What needs to be done =>
Return the first line, the line containing "S.camera = cam", and every line between them, exactly as they stand.

Recorded information =>
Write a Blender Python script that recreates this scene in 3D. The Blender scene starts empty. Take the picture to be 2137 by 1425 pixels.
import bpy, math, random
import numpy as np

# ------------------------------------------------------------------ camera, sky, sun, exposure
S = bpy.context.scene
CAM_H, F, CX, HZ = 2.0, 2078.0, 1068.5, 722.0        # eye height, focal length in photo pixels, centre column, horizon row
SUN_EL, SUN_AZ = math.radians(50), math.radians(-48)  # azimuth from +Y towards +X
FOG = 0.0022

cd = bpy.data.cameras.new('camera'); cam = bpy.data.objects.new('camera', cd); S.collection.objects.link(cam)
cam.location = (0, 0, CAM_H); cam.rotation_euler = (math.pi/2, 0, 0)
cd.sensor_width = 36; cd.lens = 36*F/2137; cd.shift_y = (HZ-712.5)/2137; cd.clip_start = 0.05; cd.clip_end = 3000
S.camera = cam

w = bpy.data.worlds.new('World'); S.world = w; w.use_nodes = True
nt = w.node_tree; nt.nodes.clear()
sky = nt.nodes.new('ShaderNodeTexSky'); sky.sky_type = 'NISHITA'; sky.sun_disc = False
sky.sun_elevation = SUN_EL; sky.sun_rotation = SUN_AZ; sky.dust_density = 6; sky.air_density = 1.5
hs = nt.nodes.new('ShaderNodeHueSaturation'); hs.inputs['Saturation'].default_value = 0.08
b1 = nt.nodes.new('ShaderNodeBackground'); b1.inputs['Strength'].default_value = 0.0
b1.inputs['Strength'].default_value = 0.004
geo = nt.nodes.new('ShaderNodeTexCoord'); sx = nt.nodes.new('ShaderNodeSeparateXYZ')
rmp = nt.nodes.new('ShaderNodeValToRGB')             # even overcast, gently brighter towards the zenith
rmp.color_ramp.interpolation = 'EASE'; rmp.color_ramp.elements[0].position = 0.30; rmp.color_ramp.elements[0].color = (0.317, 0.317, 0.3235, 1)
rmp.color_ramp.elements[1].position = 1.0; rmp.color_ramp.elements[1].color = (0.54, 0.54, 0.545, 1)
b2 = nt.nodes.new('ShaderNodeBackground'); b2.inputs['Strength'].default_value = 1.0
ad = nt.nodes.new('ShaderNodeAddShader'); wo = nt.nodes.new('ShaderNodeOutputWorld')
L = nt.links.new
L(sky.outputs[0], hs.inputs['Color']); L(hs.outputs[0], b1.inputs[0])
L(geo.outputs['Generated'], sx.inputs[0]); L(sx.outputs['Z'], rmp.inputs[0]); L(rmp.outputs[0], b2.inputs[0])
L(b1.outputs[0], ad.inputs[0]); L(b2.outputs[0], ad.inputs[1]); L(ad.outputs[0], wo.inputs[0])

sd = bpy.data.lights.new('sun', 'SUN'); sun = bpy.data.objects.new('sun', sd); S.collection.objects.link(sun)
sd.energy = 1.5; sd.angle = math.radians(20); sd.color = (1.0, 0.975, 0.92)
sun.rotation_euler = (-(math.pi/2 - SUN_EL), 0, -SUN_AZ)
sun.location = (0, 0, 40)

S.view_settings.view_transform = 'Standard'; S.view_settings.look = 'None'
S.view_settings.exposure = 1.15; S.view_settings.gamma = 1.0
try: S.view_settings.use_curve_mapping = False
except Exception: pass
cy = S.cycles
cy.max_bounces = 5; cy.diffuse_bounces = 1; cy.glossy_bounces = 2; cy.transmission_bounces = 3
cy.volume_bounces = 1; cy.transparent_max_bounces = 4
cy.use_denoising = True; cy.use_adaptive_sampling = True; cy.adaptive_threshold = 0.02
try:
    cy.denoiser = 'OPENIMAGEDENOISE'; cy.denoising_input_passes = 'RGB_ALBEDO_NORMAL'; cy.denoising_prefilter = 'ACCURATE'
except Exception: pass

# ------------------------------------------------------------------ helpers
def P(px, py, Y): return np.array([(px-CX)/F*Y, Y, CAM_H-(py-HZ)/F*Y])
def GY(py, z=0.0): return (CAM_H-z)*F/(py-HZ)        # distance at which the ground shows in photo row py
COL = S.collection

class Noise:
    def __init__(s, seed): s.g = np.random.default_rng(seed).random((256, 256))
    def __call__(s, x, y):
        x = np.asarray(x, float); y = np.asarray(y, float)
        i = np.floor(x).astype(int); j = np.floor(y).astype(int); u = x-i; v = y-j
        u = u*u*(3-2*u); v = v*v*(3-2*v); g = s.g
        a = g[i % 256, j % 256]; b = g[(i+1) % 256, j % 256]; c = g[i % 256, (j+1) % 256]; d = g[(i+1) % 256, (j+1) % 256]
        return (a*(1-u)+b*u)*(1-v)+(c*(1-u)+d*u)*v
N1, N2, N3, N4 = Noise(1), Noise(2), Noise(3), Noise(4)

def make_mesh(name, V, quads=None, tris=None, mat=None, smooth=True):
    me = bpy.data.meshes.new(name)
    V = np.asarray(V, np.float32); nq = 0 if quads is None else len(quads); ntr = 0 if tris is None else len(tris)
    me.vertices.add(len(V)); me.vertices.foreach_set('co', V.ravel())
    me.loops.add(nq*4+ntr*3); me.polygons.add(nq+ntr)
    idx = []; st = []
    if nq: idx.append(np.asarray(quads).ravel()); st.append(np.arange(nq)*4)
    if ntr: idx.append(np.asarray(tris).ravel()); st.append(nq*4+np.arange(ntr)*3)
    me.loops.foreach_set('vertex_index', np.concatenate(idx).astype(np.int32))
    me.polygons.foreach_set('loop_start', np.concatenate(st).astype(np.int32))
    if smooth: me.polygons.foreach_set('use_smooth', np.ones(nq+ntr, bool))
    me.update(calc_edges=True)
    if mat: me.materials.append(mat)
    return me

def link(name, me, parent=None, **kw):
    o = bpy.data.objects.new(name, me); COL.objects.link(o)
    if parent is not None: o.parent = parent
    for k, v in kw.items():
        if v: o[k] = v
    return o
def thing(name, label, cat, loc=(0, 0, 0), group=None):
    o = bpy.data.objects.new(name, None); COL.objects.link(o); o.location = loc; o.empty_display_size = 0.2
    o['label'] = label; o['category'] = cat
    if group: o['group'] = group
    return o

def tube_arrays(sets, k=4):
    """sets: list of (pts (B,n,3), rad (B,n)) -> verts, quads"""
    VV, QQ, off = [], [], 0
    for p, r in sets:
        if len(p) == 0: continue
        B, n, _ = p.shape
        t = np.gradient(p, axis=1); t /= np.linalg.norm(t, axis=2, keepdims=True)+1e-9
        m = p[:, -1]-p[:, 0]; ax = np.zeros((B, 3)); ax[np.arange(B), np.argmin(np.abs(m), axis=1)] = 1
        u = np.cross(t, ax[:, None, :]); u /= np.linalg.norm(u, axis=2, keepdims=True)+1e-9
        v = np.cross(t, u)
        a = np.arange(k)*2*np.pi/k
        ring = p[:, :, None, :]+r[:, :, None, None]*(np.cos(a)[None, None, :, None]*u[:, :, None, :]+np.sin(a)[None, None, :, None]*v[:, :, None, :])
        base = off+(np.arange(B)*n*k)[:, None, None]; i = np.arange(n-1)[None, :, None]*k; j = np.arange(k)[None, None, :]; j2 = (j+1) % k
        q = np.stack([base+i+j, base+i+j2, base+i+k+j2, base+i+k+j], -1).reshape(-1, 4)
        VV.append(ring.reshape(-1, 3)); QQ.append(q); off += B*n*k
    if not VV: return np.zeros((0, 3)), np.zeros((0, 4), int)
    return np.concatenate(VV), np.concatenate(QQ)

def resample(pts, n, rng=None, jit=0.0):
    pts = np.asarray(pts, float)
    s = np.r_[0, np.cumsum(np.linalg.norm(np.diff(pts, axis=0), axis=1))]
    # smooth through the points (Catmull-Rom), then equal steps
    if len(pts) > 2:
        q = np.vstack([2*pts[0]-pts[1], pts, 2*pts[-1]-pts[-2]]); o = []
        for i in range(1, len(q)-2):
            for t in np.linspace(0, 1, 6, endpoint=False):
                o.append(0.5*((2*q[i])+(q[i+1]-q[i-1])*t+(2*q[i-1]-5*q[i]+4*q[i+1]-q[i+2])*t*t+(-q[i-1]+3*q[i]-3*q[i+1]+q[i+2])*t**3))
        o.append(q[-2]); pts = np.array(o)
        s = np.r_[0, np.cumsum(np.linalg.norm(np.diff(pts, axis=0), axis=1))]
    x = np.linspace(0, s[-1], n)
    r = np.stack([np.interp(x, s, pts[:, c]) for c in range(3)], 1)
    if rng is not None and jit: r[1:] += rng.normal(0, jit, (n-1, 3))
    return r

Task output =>
Write a Blender Python script that recreates this scene in 3D. The Blender scene starts empty. Take the picture to be 2137 by 1425 pixels.
import bpy, math, random
import numpy as np

# ------------------------------------------------------------------ camera, sky, sun, exposure
S = bpy.context.scene
CAM_H, F, CX, HZ = 2.0, 2078.0, 1068.5, 722.0        # eye height, focal length in photo pixels, centre column, horizon row
SUN_EL, SUN_AZ = math.radians(50), math.radians(-48)  # azimuth from +Y towards +X
FOG = 0.0022

cd = bpy.data.cameras.new('camera'); cam = bpy.data.objects.new('camera', cd); S.collection.objects.link(cam)
cam.location = (0, 0, CAM_H); cam.rotation_euler = (math.pi/2, 0, 0)
cd.sensor_width = 36; cd.lens = 36*F/2137; cd.shift_y = (HZ-712.5)/2137; cd.clip_start = 0.05; cd.clip_end = 3000
S.camera = cam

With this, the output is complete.